Kimchi is an acquired taste for non-Koreans, and I highly advise you to acquire it. We have actually tried to make this at home in Budapest with varying success. And now the star of the show arrives: a cast iron bowl of bubbling hot tofu soup - I chose seafood and beef - into which you break an egg and then wait while the egg cooks.
I looked around the packed house and a lot of the tables were filled with local Chinese people, not Koreans. So... this is what Chinese folk eat when they want to go out for something exotic and Asian. A classic aha! moment! Stuffed and satiated, we went out into the foot deep snow that had been dumped on New York the night before. Problem was, we no longer had kimchi in front of us. That was easily fixed by hopping into one of the many Han Ah Rheum supermarlets serving the local Korean community. These are huge Kimchi retailers, and you wonder how could anybody eat that much spicy fermented radish? But they can and do. A lot of non-Koreans help out - once you are hooked on fermented spicy cabbage and squid pickles, there is no turning back. The seafood at these markets is mind-boggling: fresh (as in alive) and cheap as you can find.
These sea squirts were floating around waiting to be bought and consumed by adventurous eaters: this is about as out there as human seafood consumption can get. Described as "tasting slightly of urine" even the Japanese consider eating sea squirts something of a frat-boy challenge, definately not for everyone.Outside in the parking lot there was a wood fired iron stove cooking up yellow fleshed Asian sweet potatoes, a winter delicacy in Korea and Japan. Speaking of Japan, we also hit the Mitsuwa Japanese Shopping Mall on the way into New York city for a quick fix of fresh Santoka Ramen noodle soup.
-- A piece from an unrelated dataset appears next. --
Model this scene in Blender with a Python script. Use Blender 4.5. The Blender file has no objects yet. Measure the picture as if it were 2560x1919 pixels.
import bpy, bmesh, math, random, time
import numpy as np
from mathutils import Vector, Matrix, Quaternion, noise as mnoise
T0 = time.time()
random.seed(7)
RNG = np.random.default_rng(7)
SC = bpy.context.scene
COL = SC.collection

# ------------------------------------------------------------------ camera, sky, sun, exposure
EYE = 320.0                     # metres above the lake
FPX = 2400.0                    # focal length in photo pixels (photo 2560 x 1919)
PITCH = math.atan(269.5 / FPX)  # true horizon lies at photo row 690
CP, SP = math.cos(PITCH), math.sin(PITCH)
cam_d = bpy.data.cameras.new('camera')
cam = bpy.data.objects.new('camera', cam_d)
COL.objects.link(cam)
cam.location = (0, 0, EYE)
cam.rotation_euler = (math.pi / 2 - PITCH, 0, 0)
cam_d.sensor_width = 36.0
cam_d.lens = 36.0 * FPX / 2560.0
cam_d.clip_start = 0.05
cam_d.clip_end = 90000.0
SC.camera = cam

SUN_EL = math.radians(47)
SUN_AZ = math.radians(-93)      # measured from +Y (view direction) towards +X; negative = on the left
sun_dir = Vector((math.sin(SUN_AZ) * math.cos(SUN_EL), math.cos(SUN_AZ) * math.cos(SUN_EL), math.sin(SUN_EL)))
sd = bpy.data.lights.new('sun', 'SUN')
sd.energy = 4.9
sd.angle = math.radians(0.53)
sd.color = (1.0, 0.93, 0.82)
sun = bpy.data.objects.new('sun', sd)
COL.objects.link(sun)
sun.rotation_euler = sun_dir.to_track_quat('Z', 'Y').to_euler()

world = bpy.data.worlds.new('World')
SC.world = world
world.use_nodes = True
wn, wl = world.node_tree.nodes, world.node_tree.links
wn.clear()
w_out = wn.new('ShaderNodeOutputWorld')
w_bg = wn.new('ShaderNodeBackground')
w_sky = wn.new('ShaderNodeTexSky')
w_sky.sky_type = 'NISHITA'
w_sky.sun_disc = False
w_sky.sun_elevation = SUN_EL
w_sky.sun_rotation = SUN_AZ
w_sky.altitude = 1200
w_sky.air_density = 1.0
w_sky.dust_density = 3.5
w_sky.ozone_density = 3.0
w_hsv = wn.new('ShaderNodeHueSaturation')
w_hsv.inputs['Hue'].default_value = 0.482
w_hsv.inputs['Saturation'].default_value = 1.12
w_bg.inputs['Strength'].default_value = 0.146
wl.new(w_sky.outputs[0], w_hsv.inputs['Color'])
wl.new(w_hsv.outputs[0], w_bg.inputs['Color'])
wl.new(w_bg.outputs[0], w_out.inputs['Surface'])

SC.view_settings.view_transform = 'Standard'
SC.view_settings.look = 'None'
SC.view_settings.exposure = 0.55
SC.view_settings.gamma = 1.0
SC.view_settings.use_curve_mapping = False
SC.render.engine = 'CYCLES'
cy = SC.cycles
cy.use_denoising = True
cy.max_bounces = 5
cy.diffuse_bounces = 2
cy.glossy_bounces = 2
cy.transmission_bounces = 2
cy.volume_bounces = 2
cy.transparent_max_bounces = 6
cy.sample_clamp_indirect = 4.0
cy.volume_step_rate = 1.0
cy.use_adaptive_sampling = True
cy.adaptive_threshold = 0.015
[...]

This was Aron's first experience of real, fresh ramen soup, not the instant packaged soup that has taken over the world. He like. He like very much. He also liked the accompanying bowl of rice topped with salmon roe. It is great to have a teen aged kid who says "fish eggs on rice? Yeah, Papa, I'll have some!" Last night we downed a dozen raw clams on the half shell from the Korean market. Maybe I will get him started on sea squirt sashimi before he heads back to Budapest. All this with a soy sauce hardboiled egg for $10.Like I said... we were not the first to discover that some of New York's best eating is across the Hudson river in New Jersey. Anthony Bourdain is from Leonia... just down the street from where I am typing this. He trod these same pathways in an episode of No Reservations a few years ago.